• [Directions]: Transcribe each record exactly. Include every one.

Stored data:
+ + + + + + +

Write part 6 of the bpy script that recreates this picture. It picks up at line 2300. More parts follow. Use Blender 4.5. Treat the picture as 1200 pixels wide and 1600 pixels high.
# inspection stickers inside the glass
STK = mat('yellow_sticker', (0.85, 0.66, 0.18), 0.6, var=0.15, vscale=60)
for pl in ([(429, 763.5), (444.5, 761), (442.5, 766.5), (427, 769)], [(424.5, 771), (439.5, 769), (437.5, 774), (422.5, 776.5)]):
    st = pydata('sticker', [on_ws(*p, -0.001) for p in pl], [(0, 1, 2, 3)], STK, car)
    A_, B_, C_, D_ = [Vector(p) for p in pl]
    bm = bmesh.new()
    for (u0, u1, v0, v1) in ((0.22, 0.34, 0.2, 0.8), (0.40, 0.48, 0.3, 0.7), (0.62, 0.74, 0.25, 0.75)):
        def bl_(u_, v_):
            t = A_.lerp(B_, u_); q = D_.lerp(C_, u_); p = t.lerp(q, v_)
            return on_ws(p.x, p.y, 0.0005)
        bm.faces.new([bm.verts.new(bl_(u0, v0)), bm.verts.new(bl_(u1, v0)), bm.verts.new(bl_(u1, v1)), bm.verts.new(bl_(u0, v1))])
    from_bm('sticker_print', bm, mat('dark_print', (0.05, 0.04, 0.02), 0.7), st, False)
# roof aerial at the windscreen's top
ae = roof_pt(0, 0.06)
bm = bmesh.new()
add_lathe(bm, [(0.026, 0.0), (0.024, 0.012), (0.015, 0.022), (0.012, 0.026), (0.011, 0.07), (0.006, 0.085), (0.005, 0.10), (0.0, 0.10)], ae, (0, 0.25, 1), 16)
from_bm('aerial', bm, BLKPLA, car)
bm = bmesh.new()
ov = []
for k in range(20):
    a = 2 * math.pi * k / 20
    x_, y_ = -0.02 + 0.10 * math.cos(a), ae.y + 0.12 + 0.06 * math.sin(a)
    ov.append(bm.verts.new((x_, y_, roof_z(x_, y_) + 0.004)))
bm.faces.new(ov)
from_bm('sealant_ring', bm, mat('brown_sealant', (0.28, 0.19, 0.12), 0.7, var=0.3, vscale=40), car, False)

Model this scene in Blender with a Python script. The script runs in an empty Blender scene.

+ + + + + + +

• [Task output]:
Write part 6 of the bpy script that recreates this picture. It picks up at line 2300. More parts follow. Use Blender 4.5. Treat the picture as 1200 pixels wide and 1600 pixels high.
# inspection stickers inside the glass
STK = mat('yellow_sticker', (0.85, 0.66, 0.18), 0.6, var=0.15, vscale=60)
for pl in ([(429, 763.5), (444.5, 761), (442.5, 766.5), (427, 769)], [(424.5, 771), (439.5, 769), (437.5, 774), (422.5, 776.5)]):
    st = pydata('sticker', [on_ws(*p, -0.001) for p in pl], [(0, 1, 2, 3)], STK, car)
    A_, B_, C_, D_ = [Vector(p) for p in pl]
    bm = bmesh.new()
    for (u0, u1, v0, v1) in ((0.22, 0.34, 0.2, 0.8), (0.40, 0.48, 0.3, 0.7), (0.62, 0.74, 0.25, 0.75)):
        def bl_(u_, v_):
            t = A_.lerp(B_, u_); q = D_.lerp(C_, u_); p = t.lerp(q, v_)
            return on_ws(p.x, p.y, 0.0005)
        bm.faces.new([bm.verts.new(bl_(u0, v0)), bm.verts.new(bl_(u1, v0)), bm.verts.new(bl_(u1, v1)), bm.verts.new(bl_(u0, v1))])
    from_bm('sticker_print', bm, mat('dark_print', (0.05, 0.04, 0.02), 0.7), st, False)
# roof aerial at the windscreen's top
ae = roof_pt(0, 0.06)
bm = bmesh.new()
add_lathe(bm, [(0.026, 0.0), (0.024, 0.012), (0.015, 0.022), (0.012, 0.026), (0.011, 0.07), (0.006, 0.085), (0.005, 0.10), (0.0, 0.10)], ae, (0, 0.25, 1), 16)
from_bm('aerial', bm, BLKPLA, car)
bm = bmesh.new()
ov = []
for k in range(20):
    a = 2 * math.pi * k / 20
    x_, y_ = -0.02 + 0.10 * math.cos(a), ae.y + 0.12 + 0.06 * math.sin(a)
    ov.append(bm.verts.new((x_, y_, roof_z(x_, y_) + 0.004)))
bm.faces.new(ov)
from_bm('sealant_ring', bm, mat('brown_sealant', (0.28, 0.19, 0.12), 0.7, var=0.3, vscale=40), car, False)

Model this scene in Blender with a Python script. The script runs in an empty Blender scene.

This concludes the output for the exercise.